De ITU is tegen voor stayeren (maar da’s niks nieuws)

Stayeren en triathlon: het is een eeuwigdurende discussie. Een discussie met veel kanten en veel emoties. Die echter als puntje bij paaltje komt uiteindelijk slechts door één persoon kan worden beslist: de atleet zelf. Die er uiteindelijk voor kiest om het randje op te zoeken – of er flagrant overheen te gaan – of de (schijn van een) stayersituatie probeert te vermijden.

Alhoewel…? Wat er in de praktijk onder stayeren wordt verstaan en wat in de wedstrijdregels zijn twee verschillende grootheden. Een verschil dat in het recente verleden door de ITU nog eens sterk – en naar mijn mening onnodig – is vergroot. Zonder dat daar tot op heden veel ruchtbaarheid over was.

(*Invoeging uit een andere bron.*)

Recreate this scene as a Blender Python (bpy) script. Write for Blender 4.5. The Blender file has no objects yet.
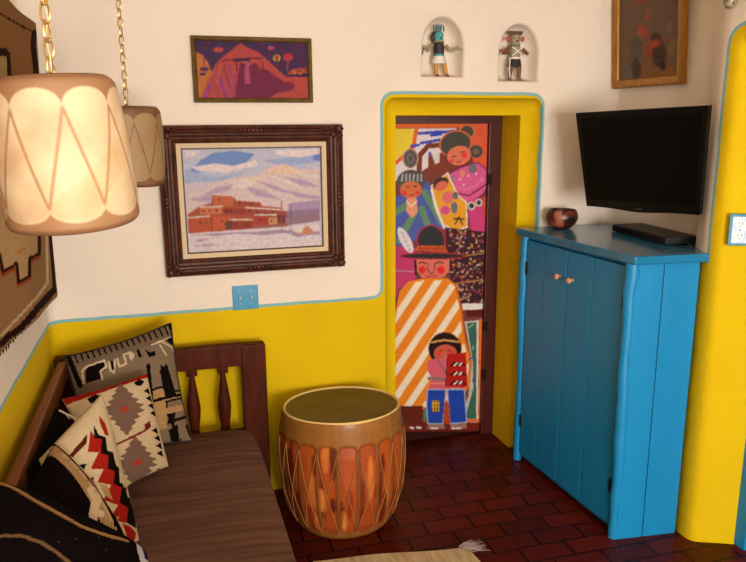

Vroeger was het simpel. Je moest
10 meter afstand houden tussen jou en je voorganger. Gemeten van achterwiel naar voorwiel. Daarna kwam de ITU met de ‘stayerbox’ van 12 bij
3 meter om een atleet heen. Gemeten van voorwiel naar voorwiel, maar dat wat een atleet in de wedstrijd ziet is niet het voorwiel, maar het achterwiel van zijn voorganger. Op zich vreemd: het atletenperspectief lijkt mij in deze kwestie namelijk het beste uitgangspunt. In de praktijk kon men gelukkig nog steeds blijven rekenen met
10 meter netto tussenruimte.

En al die jaren had een atleet 30 seconden de tijd om zich uit een stayersituatie te werken. Dus door je voorganger (wiens stayerbox je was ingereden) binnen die tijd in te halen, of door je binnen die tijd weer voldoende te laten terugzakken als je merkte dat het niet snel genoeg lukte. Of als je zelf net zelf ingehaald was.
Met ingang van 2011 is in de reglementen de tijdsduur voor het inhalen verkort van 30 naar 20 seconden, en de tijdsduur om je als net ingehaalde atleet uit de stayerbox van je tegenstander te werken verkort van 30 naar
5 (!) seconden.

Wat beoogde de ITU met deze nieuwe regels? Ze zou moeten beogen stayeren tegen te gaan in wedstrijden waar stayeren verboden is, maar met de invoering van deze nieuwe regel wordt het stayeren alleen maar bevorderd. Eenvoudigweg doordat het aantal situaties die strikt volgens de regels bezien verboden is getalsmatig alleen maar toeneemt. Zo’n beetje hetzelfde als wanneer een snelweg waarop je 120 mag in eens maar een maximumsnelheid van 100 krijgt. Iedereen die zich dat niet expliciet bewust is, handelt ineens in overtreding. Terwijl dat voorheen niet zo was.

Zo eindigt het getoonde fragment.